Problem to work on:
Starting with the first line of the data that follows, transcribe every line verbatim until the line containing "COL = scene.collection" has been transcribed.

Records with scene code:
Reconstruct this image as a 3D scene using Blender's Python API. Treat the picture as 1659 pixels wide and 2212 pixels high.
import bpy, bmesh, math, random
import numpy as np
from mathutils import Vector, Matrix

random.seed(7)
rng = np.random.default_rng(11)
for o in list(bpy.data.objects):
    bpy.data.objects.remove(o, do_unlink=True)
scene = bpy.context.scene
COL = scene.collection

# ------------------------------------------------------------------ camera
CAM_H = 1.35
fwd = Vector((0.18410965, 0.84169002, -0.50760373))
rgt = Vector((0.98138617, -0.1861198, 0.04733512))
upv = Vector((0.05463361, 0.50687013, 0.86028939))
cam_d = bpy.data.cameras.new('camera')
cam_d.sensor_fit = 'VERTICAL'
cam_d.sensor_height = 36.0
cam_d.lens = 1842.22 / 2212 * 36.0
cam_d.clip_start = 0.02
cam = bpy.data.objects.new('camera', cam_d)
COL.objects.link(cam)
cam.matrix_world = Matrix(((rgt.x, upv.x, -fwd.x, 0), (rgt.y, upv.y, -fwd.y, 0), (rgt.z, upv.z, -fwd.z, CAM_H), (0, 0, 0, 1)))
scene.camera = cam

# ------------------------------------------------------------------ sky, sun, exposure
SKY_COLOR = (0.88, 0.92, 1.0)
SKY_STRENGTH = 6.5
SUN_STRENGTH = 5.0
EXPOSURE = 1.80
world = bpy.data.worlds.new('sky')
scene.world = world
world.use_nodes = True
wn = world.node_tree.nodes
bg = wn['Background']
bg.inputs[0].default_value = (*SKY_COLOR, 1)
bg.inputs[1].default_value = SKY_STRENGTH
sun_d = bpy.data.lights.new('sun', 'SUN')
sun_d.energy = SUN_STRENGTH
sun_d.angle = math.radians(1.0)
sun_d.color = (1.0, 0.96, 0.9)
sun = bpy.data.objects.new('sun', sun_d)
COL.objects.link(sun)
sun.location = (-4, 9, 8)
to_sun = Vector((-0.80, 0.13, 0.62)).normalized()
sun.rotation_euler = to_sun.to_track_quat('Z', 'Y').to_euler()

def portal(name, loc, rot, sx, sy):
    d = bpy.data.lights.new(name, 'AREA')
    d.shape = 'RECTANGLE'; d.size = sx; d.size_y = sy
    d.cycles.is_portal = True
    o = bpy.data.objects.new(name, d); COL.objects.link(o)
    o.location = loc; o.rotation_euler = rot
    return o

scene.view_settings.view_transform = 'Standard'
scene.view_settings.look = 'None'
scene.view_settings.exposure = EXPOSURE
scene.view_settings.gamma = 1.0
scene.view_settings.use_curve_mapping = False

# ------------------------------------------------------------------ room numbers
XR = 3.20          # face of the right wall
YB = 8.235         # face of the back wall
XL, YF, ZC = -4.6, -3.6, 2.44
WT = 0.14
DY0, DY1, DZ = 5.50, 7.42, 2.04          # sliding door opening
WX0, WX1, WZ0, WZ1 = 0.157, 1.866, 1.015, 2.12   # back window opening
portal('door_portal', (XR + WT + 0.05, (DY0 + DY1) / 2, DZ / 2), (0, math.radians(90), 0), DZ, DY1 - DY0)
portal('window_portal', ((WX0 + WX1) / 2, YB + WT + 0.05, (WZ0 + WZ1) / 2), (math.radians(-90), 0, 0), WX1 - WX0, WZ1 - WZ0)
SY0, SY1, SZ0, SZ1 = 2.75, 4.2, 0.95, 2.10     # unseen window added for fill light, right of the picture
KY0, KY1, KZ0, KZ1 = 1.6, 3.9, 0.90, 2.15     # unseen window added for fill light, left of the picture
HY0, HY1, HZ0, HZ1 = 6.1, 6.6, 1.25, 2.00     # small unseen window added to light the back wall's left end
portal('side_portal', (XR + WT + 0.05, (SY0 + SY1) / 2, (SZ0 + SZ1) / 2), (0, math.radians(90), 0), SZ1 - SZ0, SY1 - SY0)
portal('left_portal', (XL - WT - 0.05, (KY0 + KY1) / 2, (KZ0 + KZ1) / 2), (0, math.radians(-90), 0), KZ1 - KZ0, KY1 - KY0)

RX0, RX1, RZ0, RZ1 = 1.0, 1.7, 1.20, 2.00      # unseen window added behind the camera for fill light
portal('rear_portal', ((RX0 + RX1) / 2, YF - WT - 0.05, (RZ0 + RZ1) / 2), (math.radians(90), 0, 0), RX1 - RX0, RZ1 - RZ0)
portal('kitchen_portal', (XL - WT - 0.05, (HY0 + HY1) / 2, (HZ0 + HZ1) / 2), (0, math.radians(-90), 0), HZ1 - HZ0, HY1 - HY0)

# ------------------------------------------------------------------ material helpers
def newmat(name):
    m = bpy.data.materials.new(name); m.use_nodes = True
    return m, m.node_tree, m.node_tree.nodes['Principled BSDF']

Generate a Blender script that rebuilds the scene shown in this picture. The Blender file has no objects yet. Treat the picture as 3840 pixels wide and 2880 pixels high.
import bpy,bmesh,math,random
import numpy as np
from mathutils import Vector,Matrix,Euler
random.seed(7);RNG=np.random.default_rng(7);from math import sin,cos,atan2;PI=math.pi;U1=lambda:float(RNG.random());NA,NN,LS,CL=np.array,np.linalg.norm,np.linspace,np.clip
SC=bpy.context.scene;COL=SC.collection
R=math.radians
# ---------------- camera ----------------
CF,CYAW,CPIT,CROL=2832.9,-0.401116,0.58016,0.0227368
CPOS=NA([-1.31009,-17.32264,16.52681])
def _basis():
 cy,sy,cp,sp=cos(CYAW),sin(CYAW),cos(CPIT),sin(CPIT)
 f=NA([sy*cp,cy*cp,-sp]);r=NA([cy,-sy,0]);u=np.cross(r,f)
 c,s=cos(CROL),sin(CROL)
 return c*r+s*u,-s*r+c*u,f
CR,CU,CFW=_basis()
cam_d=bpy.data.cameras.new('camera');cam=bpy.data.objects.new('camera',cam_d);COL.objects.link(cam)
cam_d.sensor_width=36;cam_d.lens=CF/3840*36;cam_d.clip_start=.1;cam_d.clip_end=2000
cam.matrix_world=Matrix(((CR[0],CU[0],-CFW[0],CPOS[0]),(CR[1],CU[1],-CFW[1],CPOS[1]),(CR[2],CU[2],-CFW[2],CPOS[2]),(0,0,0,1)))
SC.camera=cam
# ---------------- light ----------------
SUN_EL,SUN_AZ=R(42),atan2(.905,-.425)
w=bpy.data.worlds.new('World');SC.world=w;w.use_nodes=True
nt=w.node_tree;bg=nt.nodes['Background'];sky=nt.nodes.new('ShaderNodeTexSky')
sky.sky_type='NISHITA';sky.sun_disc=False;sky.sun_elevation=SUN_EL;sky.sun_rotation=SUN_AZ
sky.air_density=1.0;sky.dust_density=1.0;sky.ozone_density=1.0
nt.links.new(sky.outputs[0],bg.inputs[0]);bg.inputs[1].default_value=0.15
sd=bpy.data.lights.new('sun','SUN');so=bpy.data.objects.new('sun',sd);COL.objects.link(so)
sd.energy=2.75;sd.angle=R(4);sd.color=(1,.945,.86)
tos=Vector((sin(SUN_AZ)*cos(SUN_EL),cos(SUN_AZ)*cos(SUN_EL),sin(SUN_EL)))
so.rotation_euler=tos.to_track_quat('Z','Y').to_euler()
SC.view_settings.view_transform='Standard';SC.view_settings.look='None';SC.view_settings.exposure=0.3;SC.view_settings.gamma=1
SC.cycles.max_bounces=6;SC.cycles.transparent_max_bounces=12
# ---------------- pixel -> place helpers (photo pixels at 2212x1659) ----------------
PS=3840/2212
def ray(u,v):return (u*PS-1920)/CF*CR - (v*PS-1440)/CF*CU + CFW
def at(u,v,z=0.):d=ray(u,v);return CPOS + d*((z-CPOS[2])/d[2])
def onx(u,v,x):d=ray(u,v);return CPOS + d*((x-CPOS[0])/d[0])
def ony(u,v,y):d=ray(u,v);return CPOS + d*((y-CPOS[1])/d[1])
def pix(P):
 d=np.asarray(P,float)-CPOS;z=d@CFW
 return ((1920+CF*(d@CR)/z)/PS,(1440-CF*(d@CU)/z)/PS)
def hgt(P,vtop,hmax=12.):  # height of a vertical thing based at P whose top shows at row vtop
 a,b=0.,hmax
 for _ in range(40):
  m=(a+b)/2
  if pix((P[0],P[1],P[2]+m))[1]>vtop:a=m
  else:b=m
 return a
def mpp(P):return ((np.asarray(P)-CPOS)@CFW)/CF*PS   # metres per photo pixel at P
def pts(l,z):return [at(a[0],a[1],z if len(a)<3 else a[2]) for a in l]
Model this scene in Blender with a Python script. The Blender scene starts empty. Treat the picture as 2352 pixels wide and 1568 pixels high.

Finished task:
Reconstruct this image as a 3D scene using Blender's Python API. Treat the picture as 1659 pixels wide and 2212 pixels high.
import bpy, bmesh, math, random
import numpy as np
from mathutils import Vector, Matrix

random.seed(7)
rng = np.random.default_rng(11)
for o in list(bpy.data.objects):
    bpy.data.objects.remove(o, do_unlink=True)
scene = bpy.context.scene
COL = scene.collection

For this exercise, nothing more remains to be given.